We finished up the day with another round of presentations from Sivaranjani Ramamoorthy with DCKAP, Stephen Cohan from Dot Digital and Steve Hoffman from Avalara.  All of these touched on important and relevant topics for today’s modern retailers. The afternoon group tackled challenging subjects like ADA compliance, growing your business with marketing automation, and managing both federal and local state sales taxes as a remote company operating across multiple state lines. 

Speaking on the Tools and Features Modern Merchants Need

I greatly appreciate the opportunity to present and speak with everyone at the conference.  

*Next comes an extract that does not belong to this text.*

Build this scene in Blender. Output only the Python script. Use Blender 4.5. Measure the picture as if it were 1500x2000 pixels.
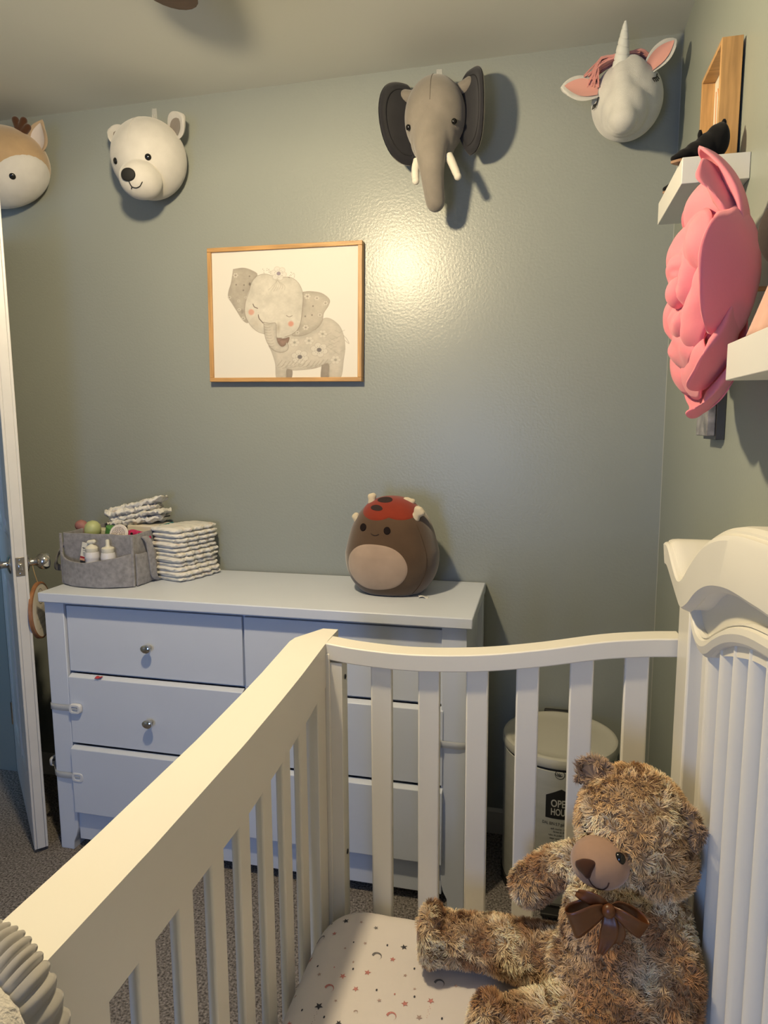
import bpy, bmesh, math, random
import numpy as np
from mathutils import Vector, Matrix, noise

for o in list(bpy.data.objects):
    bpy.data.objects.remove(o)
C = bpy.context.scene.collection
SC = bpy.context.scene
PI = math.pi

# ------------------------------------------------------------------ camera, world, lights, exposure
CAMH = 1.371
YAW, PIT, ROL = math.radians(13.29), math.radians(-7.42), math.radians(-0.295)
fwd = Vector((-math.sin(YAW)*math.cos(PIT), math.cos(YAW)*math.cos(PIT), math.sin(PIT)))
rt = Vector((math.cos(YAW), math.sin(YAW), 0)); up = rt.cross(fwd)
r2 = rt*math.cos(ROL)+up*math.sin(ROL); u2 = -rt*math.sin(ROL)+up*math.cos(ROL)
cam = bpy.data.cameras.new('camera')
cam.sensor_fit = 'VERTICAL'; cam.sensor_height = 36.0; cam.lens = 36.0*1309/2000
cam.clip_start = 0.02; cam.clip_end = 50
camo = bpy.data.objects.new('camera', cam); C.objects.link(camo)
mw = Matrix((r2, u2, -fwd)).transposed().to_4x4(); mw.translation = Vector((0, 0, CAMH))
camo.matrix_world = mw
SC.camera = camo

W = bpy.data.worlds.new('world'); SC.world = W; W.use_nodes = True
bg = W.node_tree.nodes['Background']; bg.inputs[0].default_value = (0.45, 0.62, 1.0, 1); bg.inputs[1].default_value = 0.6

def area(name, loc, rot, sx, sy, power, color):
    l = bpy.data.lights.new(name, 'AREA'); l.shape = 'RECTANGLE'; l.size = sx; l.size_y = sy
    l.energy = power; l.color = color
    o = bpy.data.objects.new(name, l); C.objects.link(o); o.location = loc; o.rotation_euler = rot
    return o
# daylight entering through the window behind the photographer, and from the hallway window
area('window_daylight', (-0.62, -1.44, 1.08), (math.radians(90), 0, 0), 0.5, 0.95, 18, (0.30, 0.50, 1.0))
area('hall_daylight', (-2.55, 0.9, 1.7), (math.radians(90), 0, math.radians(-20)), 0.6, 0.9, 9, (0.45, 0.72, 1.0))
LAMP = (-0.67, 1.0, 2.13)
LAMP_POWER = 76.0
SC.view_settings.view_transform = 'Standard'; SC.view_settings.look = 'None'
SC.view_settings.gamma = 1.0; SC.view_settings.use_curve_mapping = False
SC.view_settings.exposure = 0.0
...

As we continue to network and meet merchants, agencies and technology providers, we’re learning that cloud computing, information security and performance-tuned architecture remain to be some of the most critical challenges facing today’s merchant.  I talked about the tools and features we’ve implemented for our clients. This included auto scaling, 1-click development sites, and more. 

Thank you to DCKAP and the entire team who organized the event.  It’s clear this event will be a must-attend next year. We look forward to working with everyone again to make the next event even more successful.